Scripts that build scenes
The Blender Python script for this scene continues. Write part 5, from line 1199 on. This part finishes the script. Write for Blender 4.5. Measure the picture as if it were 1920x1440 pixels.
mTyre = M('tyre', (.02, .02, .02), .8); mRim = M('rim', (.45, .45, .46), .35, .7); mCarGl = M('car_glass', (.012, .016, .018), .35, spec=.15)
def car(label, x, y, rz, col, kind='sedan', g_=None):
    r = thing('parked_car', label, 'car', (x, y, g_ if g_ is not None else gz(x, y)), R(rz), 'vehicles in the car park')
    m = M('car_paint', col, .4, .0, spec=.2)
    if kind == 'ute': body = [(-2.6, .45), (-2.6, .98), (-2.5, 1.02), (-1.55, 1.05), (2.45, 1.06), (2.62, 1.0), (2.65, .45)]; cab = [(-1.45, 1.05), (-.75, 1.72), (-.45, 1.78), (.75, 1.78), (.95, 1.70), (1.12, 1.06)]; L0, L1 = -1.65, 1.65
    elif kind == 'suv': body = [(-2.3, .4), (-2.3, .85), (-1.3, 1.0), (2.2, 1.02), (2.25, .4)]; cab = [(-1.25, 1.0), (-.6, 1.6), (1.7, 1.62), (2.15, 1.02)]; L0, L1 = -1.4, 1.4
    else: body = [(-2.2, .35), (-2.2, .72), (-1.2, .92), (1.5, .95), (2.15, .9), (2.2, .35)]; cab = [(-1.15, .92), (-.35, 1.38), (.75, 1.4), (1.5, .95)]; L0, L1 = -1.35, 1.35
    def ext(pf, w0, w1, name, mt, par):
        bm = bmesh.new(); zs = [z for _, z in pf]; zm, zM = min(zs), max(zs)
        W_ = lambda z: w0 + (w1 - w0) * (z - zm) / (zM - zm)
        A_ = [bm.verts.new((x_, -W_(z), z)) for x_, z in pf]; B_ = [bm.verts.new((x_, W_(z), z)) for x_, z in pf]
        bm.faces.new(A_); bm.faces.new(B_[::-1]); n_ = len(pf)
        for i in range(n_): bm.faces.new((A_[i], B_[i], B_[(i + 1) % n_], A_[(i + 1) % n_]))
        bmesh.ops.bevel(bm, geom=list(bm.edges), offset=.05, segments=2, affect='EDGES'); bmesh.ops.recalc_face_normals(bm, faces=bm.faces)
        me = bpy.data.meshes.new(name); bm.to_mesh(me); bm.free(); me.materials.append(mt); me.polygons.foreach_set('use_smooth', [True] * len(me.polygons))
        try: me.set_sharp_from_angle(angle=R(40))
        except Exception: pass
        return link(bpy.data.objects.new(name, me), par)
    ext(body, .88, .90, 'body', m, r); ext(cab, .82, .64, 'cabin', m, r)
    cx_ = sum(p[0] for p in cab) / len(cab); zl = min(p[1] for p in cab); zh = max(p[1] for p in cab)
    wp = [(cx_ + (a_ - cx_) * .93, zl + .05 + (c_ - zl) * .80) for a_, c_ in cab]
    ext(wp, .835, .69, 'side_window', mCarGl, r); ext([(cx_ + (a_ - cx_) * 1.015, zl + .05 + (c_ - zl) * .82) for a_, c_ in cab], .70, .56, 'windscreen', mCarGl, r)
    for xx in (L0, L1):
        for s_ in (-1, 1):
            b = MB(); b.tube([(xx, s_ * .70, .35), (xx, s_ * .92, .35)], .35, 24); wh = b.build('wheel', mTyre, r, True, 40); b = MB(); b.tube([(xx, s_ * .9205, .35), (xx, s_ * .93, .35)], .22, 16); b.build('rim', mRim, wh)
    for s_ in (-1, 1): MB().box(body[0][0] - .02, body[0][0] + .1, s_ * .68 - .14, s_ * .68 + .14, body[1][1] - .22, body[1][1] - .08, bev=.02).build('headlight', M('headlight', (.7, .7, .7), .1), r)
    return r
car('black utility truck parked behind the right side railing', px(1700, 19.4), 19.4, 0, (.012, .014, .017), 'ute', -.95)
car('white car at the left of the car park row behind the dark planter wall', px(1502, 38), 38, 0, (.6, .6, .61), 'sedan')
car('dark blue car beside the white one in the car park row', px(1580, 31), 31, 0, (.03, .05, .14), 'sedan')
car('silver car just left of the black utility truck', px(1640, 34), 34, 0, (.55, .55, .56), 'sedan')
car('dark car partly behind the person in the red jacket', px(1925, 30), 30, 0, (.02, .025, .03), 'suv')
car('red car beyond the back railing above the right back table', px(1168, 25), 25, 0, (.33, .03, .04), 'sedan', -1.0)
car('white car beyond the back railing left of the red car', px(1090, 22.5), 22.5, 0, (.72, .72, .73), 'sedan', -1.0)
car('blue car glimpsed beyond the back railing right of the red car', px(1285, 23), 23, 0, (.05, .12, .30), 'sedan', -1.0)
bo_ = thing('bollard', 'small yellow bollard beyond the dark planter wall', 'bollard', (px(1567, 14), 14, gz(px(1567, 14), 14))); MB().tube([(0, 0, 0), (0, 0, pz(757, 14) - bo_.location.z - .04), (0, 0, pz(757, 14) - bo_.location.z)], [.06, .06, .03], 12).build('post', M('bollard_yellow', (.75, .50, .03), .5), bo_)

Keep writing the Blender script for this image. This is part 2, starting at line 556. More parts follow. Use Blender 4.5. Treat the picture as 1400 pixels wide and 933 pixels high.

TASK INSTRUCTIONS
Transcribe every entry verbatim.

THE RESPONSE
The Blender Python script for this scene continues. Write part 5, from line 1199 on. This part finishes the script. Write for Blender 4.5. Measure the picture as if it were 1920x1440 pixels.
mTyre = M('tyre', (.02, .02, .02), .8); mRim = M('rim', (.45, .45, .46), .35, .7); mCarGl = M('car_glass', (.012, .016, .018), .35, spec=.15)
def car(label, x, y, rz, col, kind='sedan', g_=None):
    r = thing('parked_car', label, 'car', (x, y, g_ if g_ is not None else gz(x, y)), R(rz), 'vehicles in the car park')
    m = M('car_paint', col, .4, .0, spec=.2)
    if kind == 'ute': body = [(-2.6, .45), (-2.6, .98), (-2.5, 1.02), (-1.55, 1.05), (2.45, 1.06), (2.62, 1.0), (2.65, .45)]; cab = [(-1.45, 1.05), (-.75, 1.72), (-.45, 1.78), (.75, 1.78), (.95, 1.70), (1.12, 1.06)]; L0, L1 = -1.65, 1.65
    elif kind == 'suv': body = [(-2.3, .4), (-2.3, .85), (-1.3, 1.0), (2.2, 1.02), (2.25, .4)]; cab = [(-1.25, 1.0), (-.6, 1.6), (1.7, 1.62), (2.15, 1.02)]; L0, L1 = -1.4, 1.4
    else: body = [(-2.2, .35), (-2.2, .72), (-1.2, .92), (1.5, .95), (2.15, .9), (2.2, .35)]; cab = [(-1.15, .92), (-.35, 1.38), (.75, 1.4), (1.5, .95)]; L0, L1 = -1.35, 1.35
    def ext(pf, w0, w1, name, mt, par):
        bm = bmesh.new(); zs = [z for _, z in pf]; zm, zM = min(zs), max(zs)
        W_ = lambda z: w0 + (w1 - w0) * (z - zm) / (zM - zm)
        A_ = [bm.verts.new((x_, -W_(z), z)) for x_, z in pf]; B_ = [bm.verts.new((x_, W_(z), z)) for x_, z in pf]
        bm.faces.new(A_); bm.faces.new(B_[::-1]); n_ = len(pf)
        for i in range(n_): bm.faces.new((A_[i], B_[i], B_[(i + 1) % n_], A_[(i + 1) % n_]))
        bmesh.ops.bevel(bm, geom=list(bm.edges), offset=.05, segments=2, affect='EDGES'); bmesh.ops.recalc_face_normals(bm, faces=bm.faces)
        me = bpy.data.meshes.new(name); bm.to_mesh(me); bm.free(); me.materials.append(mt); me.polygons.foreach_set('use_smooth', [True] * len(me.polygons))
        try: me.set_sharp_from_angle(angle=R(40))
        except Exception: pass
        return link(bpy.data.objects.new(name, me), par)
    ext(body, .88, .90, 'body', m, r); ext(cab, .82, .64, 'cabin', m, r)
    cx_ = sum(p[0] for p in cab) / len(cab); zl = min(p[1] for p in cab); zh = max(p[1] for p in cab)
    wp = [(cx_ + (a_ - cx_) * .93, zl + .05 + (c_ - zl) * .80) for a_, c_ in cab]
    ext(wp, .835, .69, 'side_window', mCarGl, r); ext([(cx_ + (a_ - cx_) * 1.015, zl + .05 + (c_ - zl) * .82) for a_, c_ in cab], .70, .56, 'windscreen', mCarGl, r)
    for xx in (L0, L1):
        for s_ in (-1, 1):
            b = MB(); b.tube([(xx, s_ * .70, .35), (xx, s_ * .92, .35)], .35, 24); wh = b.build('wheel', mTyre, r, True, 40); b = MB(); b.tube([(xx, s_ * .9205, .35), (xx, s_ * .93, .35)], .22, 16); b.build('rim', mRim, wh)
    for s_ in (-1, 1): MB().box(body[0][0] - .02, body[0][0] + .1, s_ * .68 - .14, s_ * .68 + .14, body[1][1] - .22, body[1][1] - .08, bev=.02).build('headlight', M('headlight', (.7, .7, .7), .1), r)
    return r
car('black utility truck parked behind the right side railing', px(1700, 19.4), 19.4, 0, (.012, .014, .017), 'ute', -.95)
car('white car at the left of the car park row behind the dark planter wall', px(1502, 38), 38, 0, (.6, .6, .61), 'sedan')
car('dark blue car beside the white one in the car park row', px(1580, 31), 31, 0, (.03, .05, .14), 'sedan')
car('silver car just left of the black utility truck', px(1640, 34), 34, 0, (.55, .55, .56), 'sedan')
car('dark car partly behind the person in the red jacket', px(1925, 30), 30, 0, (.02, .025, .03), 'suv')
car('red car beyond the back railing above the right back table', px(1168, 25), 25, 0, (.33, .03, .04), 'sedan', -1.0)
car('white car beyond the back railing left of the red car', px(1090, 22.5), 22.5, 0, (.72, .72, .73), 'sedan', -1.0)
car('blue car glimpsed beyond the back railing right of the red car', px(1285, 23), 23, 0, (.05, .12, .30), 'sedan', -1.0)
bo_ = thing('bollard', 'small yellow bollard beyond the dark planter wall', 'bollard', (px(1567, 14), 14, gz(px(1567, 14), 14))); MB().tube([(0, 0, 0), (0, 0, pz(757, 14) - bo_.location.z - .04), (0, 0, pz(757, 14) - bo_.location.z)], [.06, .06, .03], 12).build('post', M('bollard_yellow', (.75, .50, .03), .5), bo_)

Keep writing the Blender script for this image. This is part 2, starting at line 556. More parts follow. Use Blender 4.5. Treat the picture as 1400 pixels wide and 933 pixels high.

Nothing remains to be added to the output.